>> begin Data supplied

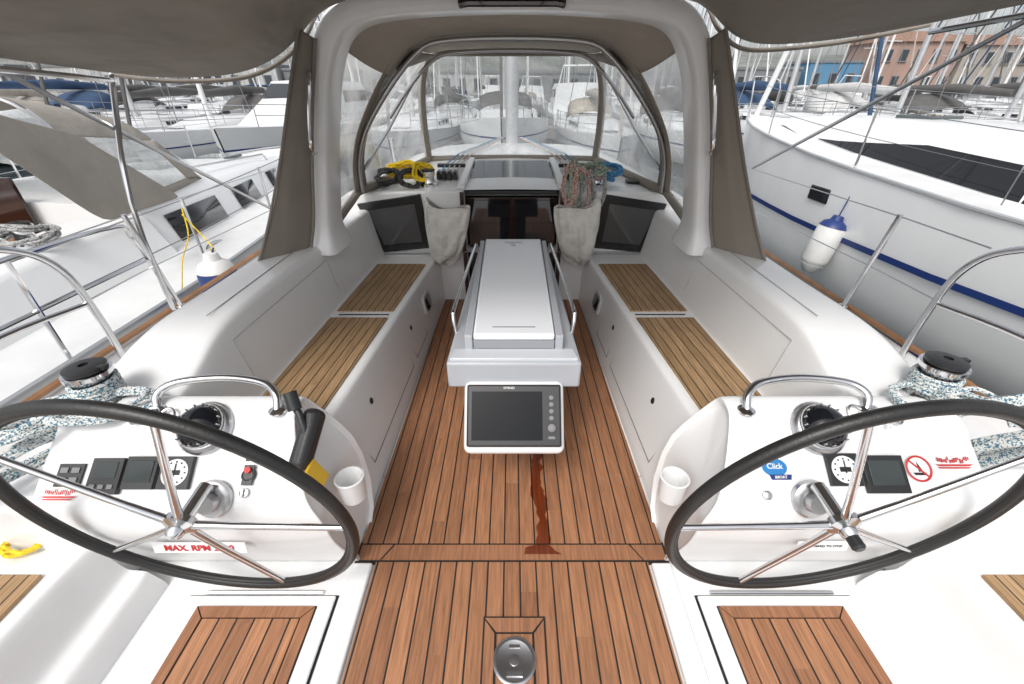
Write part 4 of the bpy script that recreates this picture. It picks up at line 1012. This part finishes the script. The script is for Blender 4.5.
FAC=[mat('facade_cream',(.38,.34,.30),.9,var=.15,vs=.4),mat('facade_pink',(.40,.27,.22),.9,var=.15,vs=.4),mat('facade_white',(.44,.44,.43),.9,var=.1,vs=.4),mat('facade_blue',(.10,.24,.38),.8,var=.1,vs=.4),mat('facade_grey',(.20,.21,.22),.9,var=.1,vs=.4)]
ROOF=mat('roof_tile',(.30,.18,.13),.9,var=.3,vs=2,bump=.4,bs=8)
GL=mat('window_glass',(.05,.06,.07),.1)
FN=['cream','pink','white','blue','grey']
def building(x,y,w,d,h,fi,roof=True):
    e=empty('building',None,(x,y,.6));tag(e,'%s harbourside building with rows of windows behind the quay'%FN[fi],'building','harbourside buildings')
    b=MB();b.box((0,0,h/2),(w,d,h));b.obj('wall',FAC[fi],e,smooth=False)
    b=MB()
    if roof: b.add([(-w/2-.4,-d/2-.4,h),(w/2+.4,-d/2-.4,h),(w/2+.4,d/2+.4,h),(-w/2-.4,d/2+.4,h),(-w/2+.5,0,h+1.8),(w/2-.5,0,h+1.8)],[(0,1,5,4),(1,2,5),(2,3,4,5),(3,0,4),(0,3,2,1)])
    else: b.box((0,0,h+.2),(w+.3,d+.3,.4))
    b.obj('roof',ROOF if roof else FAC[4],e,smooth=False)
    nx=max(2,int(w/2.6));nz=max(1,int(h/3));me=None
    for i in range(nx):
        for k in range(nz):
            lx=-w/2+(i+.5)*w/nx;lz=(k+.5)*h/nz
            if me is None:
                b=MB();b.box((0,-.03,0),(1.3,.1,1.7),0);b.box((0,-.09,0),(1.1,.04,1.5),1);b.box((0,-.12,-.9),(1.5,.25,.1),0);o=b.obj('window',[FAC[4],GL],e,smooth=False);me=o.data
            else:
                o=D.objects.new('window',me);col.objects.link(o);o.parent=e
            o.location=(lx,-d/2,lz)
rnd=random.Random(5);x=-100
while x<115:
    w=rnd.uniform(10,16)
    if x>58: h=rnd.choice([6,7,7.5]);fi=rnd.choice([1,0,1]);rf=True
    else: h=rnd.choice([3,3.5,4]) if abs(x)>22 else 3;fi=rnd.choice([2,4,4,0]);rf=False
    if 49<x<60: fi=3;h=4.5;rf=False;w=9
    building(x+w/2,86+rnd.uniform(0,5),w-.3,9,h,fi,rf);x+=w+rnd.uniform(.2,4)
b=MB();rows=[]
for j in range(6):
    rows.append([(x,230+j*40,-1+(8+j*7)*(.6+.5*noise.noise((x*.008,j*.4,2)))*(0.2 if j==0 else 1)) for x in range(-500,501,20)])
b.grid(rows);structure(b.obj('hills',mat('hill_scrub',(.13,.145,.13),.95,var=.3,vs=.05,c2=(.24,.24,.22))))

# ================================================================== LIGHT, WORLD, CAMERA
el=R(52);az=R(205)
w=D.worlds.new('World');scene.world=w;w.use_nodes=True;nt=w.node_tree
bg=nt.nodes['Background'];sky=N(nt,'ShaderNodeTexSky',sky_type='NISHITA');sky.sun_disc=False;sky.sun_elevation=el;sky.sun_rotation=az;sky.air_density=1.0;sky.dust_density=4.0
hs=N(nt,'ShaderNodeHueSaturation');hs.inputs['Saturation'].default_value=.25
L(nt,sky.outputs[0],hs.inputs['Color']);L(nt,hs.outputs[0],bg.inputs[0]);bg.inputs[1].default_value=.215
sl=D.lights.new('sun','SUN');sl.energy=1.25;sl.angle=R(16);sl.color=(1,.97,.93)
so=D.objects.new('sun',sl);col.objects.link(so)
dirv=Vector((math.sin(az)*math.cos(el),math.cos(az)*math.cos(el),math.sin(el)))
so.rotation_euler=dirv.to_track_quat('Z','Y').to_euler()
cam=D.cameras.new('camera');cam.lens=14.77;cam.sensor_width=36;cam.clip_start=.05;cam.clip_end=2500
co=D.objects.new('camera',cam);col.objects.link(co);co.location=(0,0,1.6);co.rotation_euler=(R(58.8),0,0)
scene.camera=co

>> end Data supplied
>> begin Data supplied

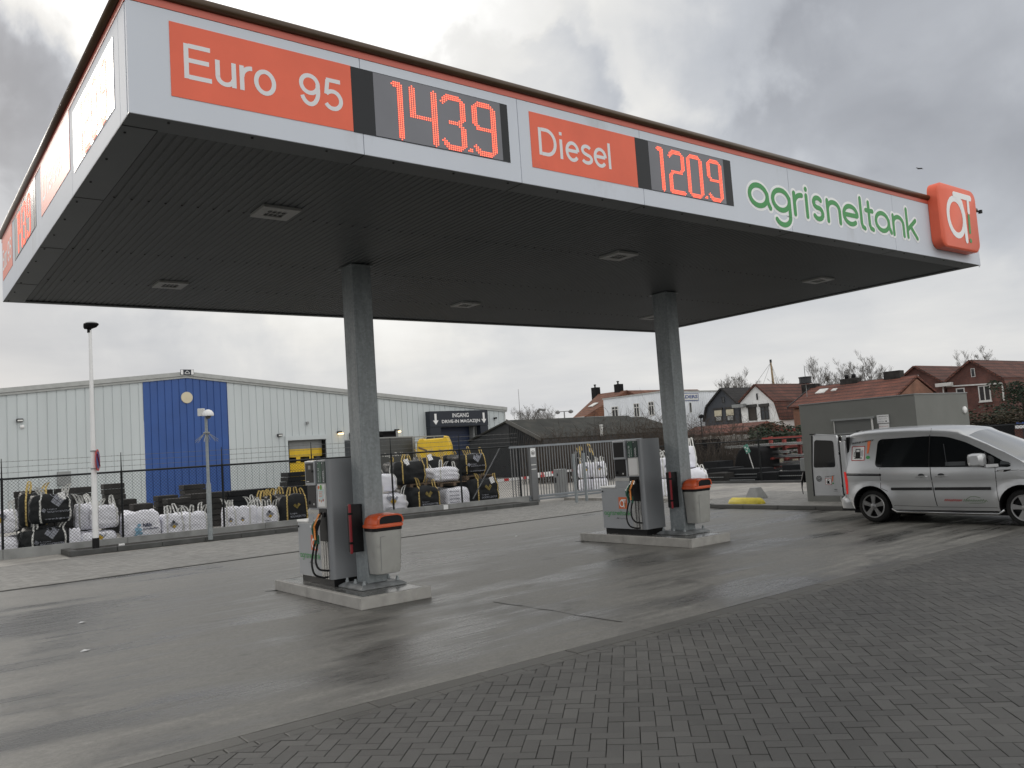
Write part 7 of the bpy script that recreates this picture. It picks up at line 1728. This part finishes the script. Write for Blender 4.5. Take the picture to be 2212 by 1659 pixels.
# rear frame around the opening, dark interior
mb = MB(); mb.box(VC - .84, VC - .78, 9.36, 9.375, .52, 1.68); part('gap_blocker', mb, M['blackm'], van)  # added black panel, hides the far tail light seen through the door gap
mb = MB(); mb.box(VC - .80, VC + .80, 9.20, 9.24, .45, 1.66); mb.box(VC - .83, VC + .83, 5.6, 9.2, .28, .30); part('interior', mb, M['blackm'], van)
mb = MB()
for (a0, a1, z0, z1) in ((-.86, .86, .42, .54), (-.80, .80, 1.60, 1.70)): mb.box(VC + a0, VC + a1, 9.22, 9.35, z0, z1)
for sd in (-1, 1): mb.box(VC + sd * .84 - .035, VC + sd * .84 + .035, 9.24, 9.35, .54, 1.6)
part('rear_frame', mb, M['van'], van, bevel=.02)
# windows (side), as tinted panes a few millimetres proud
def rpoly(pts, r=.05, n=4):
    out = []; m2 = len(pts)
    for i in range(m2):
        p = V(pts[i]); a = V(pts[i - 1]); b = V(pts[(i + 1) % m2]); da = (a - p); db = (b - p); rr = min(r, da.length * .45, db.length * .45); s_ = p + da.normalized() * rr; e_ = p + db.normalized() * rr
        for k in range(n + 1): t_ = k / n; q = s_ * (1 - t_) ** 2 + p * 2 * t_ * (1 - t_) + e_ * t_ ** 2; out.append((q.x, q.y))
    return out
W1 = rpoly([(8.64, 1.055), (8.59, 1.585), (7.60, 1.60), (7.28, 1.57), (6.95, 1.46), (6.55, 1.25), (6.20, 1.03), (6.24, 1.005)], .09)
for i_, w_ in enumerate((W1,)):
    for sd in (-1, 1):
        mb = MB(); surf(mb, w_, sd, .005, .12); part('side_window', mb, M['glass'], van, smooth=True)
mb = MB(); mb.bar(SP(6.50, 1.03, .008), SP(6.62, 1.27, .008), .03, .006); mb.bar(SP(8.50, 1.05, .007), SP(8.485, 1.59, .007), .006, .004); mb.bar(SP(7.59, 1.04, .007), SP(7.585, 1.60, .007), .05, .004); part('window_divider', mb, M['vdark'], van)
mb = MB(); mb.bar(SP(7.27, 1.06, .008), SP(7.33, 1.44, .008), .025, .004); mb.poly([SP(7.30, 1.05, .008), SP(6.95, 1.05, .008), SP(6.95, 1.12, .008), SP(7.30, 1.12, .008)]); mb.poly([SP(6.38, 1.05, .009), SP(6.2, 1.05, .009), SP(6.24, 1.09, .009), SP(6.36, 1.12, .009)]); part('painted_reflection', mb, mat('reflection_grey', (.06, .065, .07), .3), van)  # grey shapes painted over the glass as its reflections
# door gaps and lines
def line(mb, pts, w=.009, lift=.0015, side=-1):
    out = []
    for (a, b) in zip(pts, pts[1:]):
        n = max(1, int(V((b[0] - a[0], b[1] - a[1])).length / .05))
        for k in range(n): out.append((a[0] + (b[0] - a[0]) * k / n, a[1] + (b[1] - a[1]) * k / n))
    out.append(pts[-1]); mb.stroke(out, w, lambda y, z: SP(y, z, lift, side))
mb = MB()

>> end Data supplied

Short problem: Copy each line of the preceding data that contains the string "recreates".

Completed exercise:
Write part 4 of the bpy script that recreates this picture. It picks up at line 1012. This part finishes the script. The script is for Blender 4.5.
Write part 7 of the bpy script that recreates this picture. It picks up at line 1728. This part finishes the script. Write for Blender 4.5. Take the picture to be 2212 by 1659 pixels.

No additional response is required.